*DATA ROWS:*
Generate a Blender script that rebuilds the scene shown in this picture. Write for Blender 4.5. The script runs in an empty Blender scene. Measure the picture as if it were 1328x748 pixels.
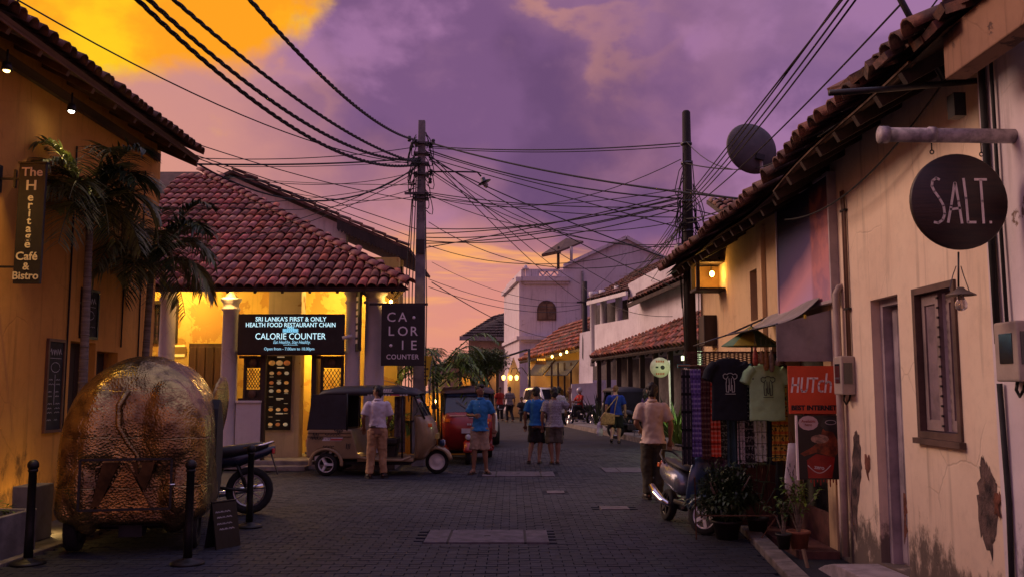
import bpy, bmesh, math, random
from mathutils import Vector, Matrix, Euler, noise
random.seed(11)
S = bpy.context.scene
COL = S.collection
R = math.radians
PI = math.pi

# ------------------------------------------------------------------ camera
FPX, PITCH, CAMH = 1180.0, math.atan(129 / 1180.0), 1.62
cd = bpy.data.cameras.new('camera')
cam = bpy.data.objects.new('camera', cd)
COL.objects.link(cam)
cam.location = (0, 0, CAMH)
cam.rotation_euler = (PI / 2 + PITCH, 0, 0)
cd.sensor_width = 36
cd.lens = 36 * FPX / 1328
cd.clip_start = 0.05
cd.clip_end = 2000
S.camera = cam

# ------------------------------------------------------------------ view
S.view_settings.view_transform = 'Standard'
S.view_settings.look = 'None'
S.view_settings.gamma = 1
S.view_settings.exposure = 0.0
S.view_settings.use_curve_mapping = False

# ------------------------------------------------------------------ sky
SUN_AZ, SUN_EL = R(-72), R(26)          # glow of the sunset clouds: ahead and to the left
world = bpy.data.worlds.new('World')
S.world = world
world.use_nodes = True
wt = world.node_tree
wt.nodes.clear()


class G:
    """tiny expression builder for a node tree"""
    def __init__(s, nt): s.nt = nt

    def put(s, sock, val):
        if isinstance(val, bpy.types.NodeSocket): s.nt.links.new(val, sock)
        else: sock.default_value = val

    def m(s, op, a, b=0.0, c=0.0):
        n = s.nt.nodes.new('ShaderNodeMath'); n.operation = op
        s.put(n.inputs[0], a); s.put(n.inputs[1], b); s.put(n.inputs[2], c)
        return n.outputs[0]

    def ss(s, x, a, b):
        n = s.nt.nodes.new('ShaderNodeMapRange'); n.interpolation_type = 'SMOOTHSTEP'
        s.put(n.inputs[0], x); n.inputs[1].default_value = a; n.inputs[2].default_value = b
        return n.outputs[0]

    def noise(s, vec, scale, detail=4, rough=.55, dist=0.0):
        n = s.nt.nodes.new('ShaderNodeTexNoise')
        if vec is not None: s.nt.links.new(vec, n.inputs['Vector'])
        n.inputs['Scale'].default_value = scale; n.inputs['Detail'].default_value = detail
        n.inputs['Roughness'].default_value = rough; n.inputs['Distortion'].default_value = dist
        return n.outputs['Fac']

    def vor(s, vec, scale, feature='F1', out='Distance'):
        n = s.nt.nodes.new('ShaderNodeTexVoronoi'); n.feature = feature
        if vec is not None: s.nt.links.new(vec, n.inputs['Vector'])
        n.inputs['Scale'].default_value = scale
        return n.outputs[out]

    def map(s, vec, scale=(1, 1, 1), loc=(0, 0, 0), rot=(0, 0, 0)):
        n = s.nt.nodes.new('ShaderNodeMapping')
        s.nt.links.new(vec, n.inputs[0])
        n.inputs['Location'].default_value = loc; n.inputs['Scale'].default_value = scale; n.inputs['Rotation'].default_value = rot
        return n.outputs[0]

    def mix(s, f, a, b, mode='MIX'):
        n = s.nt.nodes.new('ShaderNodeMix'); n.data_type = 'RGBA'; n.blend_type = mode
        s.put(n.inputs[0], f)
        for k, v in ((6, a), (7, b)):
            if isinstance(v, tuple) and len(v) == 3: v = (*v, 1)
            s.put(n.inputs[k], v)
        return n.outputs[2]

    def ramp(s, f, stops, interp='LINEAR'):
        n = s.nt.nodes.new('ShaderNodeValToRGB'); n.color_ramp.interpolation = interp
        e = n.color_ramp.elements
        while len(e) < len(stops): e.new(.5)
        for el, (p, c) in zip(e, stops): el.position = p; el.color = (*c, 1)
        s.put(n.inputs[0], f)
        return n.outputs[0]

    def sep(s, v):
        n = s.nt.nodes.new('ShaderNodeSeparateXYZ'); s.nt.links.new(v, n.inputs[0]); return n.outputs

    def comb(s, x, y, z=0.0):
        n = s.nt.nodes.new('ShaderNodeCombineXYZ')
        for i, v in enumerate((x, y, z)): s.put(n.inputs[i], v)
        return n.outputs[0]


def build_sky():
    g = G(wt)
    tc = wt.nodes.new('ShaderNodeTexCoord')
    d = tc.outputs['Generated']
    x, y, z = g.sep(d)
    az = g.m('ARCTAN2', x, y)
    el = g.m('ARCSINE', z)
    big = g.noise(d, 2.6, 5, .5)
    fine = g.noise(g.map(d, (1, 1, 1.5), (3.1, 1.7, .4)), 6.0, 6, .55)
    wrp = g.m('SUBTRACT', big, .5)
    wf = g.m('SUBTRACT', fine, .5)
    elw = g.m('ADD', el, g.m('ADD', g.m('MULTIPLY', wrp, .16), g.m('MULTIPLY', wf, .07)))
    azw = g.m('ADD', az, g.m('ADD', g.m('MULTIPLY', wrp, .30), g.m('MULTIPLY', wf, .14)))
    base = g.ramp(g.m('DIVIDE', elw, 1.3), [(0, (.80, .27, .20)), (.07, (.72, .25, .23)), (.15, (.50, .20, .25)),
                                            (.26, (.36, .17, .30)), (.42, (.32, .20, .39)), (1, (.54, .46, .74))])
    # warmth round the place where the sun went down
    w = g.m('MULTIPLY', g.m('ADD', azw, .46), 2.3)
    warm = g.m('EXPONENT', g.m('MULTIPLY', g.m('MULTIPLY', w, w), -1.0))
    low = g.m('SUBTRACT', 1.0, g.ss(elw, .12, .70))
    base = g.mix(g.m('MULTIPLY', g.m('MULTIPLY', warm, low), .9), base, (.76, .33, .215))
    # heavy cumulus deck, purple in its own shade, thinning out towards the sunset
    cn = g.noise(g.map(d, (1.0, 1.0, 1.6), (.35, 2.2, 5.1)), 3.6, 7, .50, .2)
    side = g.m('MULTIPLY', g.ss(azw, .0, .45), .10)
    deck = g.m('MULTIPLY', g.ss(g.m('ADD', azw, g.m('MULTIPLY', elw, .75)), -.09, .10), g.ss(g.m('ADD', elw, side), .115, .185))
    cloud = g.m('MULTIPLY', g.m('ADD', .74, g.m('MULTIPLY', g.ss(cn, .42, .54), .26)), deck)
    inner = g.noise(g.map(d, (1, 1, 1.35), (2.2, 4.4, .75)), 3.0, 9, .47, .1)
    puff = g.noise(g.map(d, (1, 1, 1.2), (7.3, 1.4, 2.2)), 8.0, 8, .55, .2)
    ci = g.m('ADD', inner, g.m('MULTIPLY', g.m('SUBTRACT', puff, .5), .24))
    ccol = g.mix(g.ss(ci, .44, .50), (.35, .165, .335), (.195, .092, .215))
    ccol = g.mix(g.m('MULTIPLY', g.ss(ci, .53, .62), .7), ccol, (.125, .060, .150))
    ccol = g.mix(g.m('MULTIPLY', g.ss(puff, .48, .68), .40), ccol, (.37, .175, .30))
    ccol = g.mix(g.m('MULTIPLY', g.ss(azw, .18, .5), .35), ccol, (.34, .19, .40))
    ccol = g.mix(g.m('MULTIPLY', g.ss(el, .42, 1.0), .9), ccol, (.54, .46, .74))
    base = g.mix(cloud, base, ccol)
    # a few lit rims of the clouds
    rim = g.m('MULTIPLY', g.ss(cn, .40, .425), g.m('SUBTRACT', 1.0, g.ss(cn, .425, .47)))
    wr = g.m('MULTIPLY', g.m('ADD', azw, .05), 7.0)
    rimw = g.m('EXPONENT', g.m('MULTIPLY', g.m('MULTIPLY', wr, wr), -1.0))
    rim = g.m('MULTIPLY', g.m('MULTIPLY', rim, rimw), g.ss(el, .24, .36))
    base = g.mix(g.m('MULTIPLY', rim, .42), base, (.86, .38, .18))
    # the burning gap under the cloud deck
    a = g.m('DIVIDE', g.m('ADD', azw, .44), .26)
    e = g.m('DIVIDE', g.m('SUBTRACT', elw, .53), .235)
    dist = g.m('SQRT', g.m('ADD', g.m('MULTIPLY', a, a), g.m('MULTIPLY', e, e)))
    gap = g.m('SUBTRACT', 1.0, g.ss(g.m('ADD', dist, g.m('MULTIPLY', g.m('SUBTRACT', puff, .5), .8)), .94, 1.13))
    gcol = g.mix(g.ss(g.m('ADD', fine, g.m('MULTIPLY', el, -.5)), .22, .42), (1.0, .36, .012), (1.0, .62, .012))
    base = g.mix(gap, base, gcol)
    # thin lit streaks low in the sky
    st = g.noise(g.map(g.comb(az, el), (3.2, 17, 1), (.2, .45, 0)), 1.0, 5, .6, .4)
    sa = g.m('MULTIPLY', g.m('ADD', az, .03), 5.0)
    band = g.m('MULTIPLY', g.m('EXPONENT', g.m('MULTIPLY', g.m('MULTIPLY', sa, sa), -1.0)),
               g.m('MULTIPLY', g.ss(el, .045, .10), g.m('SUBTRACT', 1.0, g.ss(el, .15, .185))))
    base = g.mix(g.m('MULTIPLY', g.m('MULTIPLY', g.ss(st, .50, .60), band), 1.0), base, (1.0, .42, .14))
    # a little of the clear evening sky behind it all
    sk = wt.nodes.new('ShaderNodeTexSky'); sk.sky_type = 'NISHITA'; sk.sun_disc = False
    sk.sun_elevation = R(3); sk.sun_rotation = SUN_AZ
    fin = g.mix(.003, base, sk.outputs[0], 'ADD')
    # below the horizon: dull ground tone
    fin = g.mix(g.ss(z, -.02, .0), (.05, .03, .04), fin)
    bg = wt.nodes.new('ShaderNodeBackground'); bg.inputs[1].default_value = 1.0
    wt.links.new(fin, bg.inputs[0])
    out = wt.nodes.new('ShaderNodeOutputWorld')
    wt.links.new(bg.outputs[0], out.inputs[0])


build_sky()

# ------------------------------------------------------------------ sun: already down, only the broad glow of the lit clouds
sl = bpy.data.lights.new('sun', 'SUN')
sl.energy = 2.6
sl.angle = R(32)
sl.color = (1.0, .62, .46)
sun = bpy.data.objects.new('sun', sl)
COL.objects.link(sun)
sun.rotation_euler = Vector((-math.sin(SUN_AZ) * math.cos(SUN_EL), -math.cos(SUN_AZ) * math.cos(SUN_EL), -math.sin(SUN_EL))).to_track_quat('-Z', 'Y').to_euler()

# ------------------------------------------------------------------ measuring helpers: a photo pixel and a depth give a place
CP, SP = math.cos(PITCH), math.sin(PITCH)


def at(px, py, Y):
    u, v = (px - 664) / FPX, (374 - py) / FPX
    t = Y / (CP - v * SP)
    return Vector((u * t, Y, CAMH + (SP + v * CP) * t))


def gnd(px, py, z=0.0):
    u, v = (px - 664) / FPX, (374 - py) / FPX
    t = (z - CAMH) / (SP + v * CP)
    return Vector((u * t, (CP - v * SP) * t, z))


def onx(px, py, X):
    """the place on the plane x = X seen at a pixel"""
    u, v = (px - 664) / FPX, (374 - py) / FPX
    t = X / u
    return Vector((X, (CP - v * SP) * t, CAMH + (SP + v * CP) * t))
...
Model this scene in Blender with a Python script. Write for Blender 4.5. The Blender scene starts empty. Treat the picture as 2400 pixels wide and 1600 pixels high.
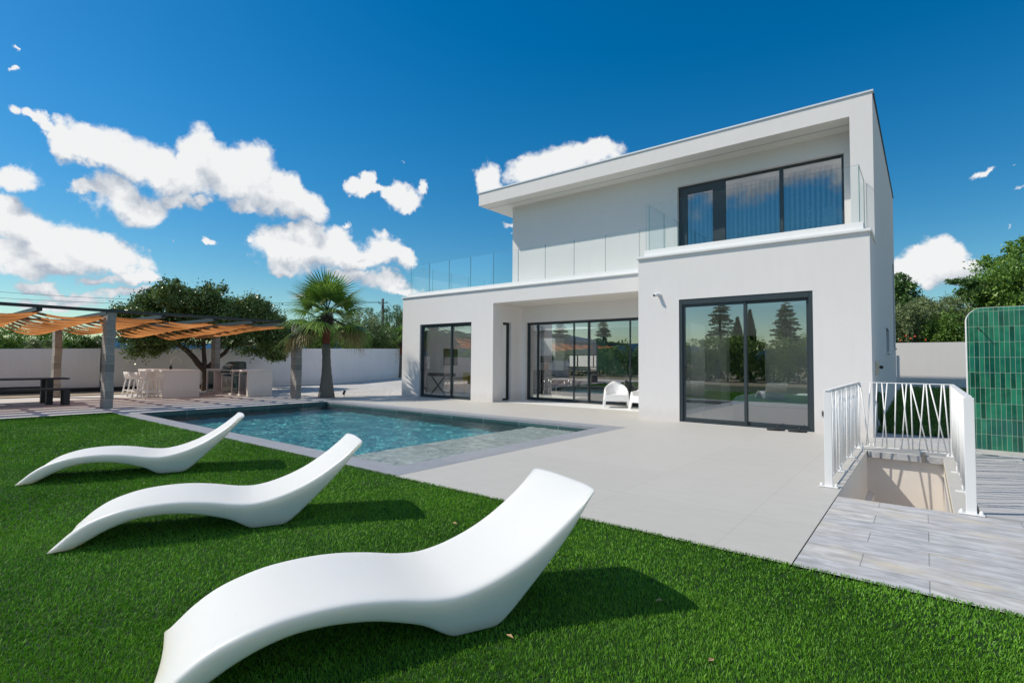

*PROBLEM TO WORK ON:* Extract the stretch of lines that begins at the line with "Generate a Blender" and ends at the line with "PI = math.pi", inclusive. Omit every picture.

*SOLVED EXERCISE:*
Generate a Blender script that rebuilds the scene shown in this picture. Write for Blender 4.5. The script runs in an empty Blender scene. Measure the picture as if it were 1328x748 pixels.
import bpy, bmesh, math, random
from mathutils import Vector, Matrix, Euler, noise
random.seed(11)
S = bpy.context.scene
COL = S.collection
R = math.radians
PI = math.pi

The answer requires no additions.